Looking back historically, the first oil crisis in 1973 saw crude prices rise nearly fourfold, leading to the rapid penetration of more fuel-efficient and lighter Japanese brands like Toyota and Honda in the U.S., displacing popular large-displacement muscle cars. During the second oil crisis from 1978 to 1980, crude prices surged over 200%, and the market share of Japanese cars in the U.S. increased from 12% to 21%. The Gulf War in 1990 triggered the third oil crisis, and between 2000 and 2008, factors such as strong oil demand, Middle East instability, and a weak U.S. dollar drove cumulative oil price increases of fourfold. Toyota launched the world's first mass-produced hybrid passenger vehicle, the Prius, in 1997, entered the U.S. and European markets in 2000, and introduced a second-generation model in 2003 with fuel consumption of only 2.82 liters per 100 km. Leveraging this fuel efficiency advantage, Toyota's global cumulative hybrid sales reached milestones of 1 million, 2 million, and 3 million units in May 2007, September 2009, and February 2011, respectively, marking the "Toyota moment."

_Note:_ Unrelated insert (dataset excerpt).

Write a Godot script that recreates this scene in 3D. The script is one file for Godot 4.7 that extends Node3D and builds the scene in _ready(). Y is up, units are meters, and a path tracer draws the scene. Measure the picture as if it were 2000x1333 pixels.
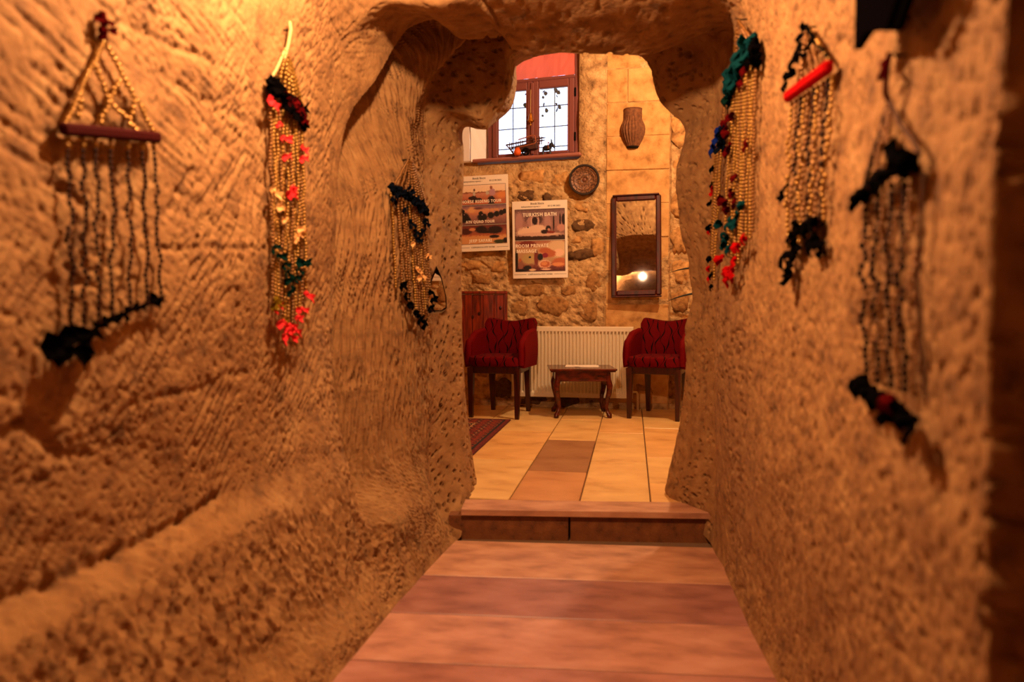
extends Node3D
# A rock-cut corridor hung with beads, looking through a worn doorway into a stone room. Metres, y up; the room floor is y = 0.

var M := {}
var N1 := FastNoiseLite.new()
var N2 := FastNoiseLite.new()
var NC := FastNoiseLite.new()
var used := {}


func _ready() -> void:
	# --- camera
	var cam := Camera3D.new()
	cam.name = "camera"
	add_child(cam)
	cam.position = Vector3(0.0, 0.87, 0.0)
	cam.rotation = Vector3(deg_to_rad(-2.619), deg_to_rad(9.413), 0.0)
	cam.near = 0.05
	cam.far = 200.0
	var att := CameraAttributesPhysical.new()
	att.frustum_focal_length = 25.385
	att.frustum_focus_distance = 5.2
	att.exposure_aperture = 2.0
	cam.attributes = att
	cam.fov = 50.6
	# --- sky, exposure
	var env := Environment.new()
	env.background_mode = Environment.BG_SKY
	var sky := Sky.new()
	var sm := ProceduralSkyMaterial.new()
	sm.sky_top_color = Color(0.62, 0.72, 0.95)
	sm.sky_horizon_color = Color(0.95, 0.97, 1.0)
	sm.ground_bottom_color = Color(0.45, 0.45, 0.45)
	sm.ground_horizon_color = Color(0.95, 0.97, 1.0)
	sm.sky_energy_multiplier = 2.0
	sm.ground_energy_multiplier = 1.8
	sky.sky_material = sm
	env.sky = sky
	env.tonemap_mode = Environment.TONE_MAPPER_LINEAR
	env.tonemap_exposure = 1.0
	env.sdfgi_enabled = true
	env.ssao_enabled = true
	env.ssil_enabled = true
	var we := WorldEnvironment.new()
	we.name = "environment"
	we.environment = env
	add_child(we)
	setup()
	# --- lamps (their light is made in hanging_bulb)
	hanging_bulb(Vector3(-0.47, 2.02, -1.50), 2.2, 3.3, Color(1.0, 0.785, 0.60), "bare warm bulb on a short cord under the corridor ceiling")
	hanging_bulb(Vector3(0.60, 2.95, -4.55), 3.6, 5.2, Color(1.0, 0.825, 0.64), "bare warm bulb hanging in the room beyond the doorway")
	# --- setting
	cave()
	rock_mass()
	floors()
	room_shell()
	back_wall()
	window_unit()
	# --- furniture of the room
	radiator()
	chair("red patterned armchair at the left, its arm before the wooden shutter", Vector3(-1.04, 0.0, -5.76), -7.0)
	chair("red patterned armchair at the right, half hidden by the doorway", Vector3(0.225, 0.0, -5.887), -15.6)
	side_table()
	leaflet()
	rug()
	shutter()
	mirror()
	plate()
	sconce()
	posters()
	plant()
	cart()
	jug()
	bell()
	vine()
	# --- bead hangings of the corridor
	hangings()
	plaque()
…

The current oil price surge highlights the cost-effectiveness of NEVs, with significant room for increased penetration overseas. For example, in EU countries, the fuel cost for gasoline vehicles consuming 5.5 to 8.5 liters per 100 km has increased by an average of €115 to €178 per 10,000 km compared to February. Comparing energy costs for similar-class SUV models—the Honda Breeze 240TURBO, Breeze Hybrid, BYD Song Pro DM-i, and BYD Sea Lion 05 EV—using latest European average oil prices and public fast-charging rates, the refueling/charging costs per 10,000 km are approximately €1,344, €1,009, €993, and €686, respectively. This results in cost ratios of 1.3, 1.4, and 2.0 for gasoline vehicles versus HEVs, PHEVs, and BEVs. According to the China Passenger Car Association, the global NEV penetration rate reached 23.6% by 2025. Penetration rates in Europe, North America (excluding the U.S.), Asia (excluding Japan and South Korea), and the Southern Hemisphere were 23.4%, 8.5%, 6.9%, and 4.7%, respectively. The market share of Chinese independent brand NEVs in these regions was 12.2%, 6.1%, 44.0%, and 76.8%, accounting for 2.9%, 0.5%, 3.0%, and 3.6% of local passenger vehicle sales, indicating substantial room for growth.

Risks include changes in the geopolitical landscape and shifts in overseas NEV and import policies.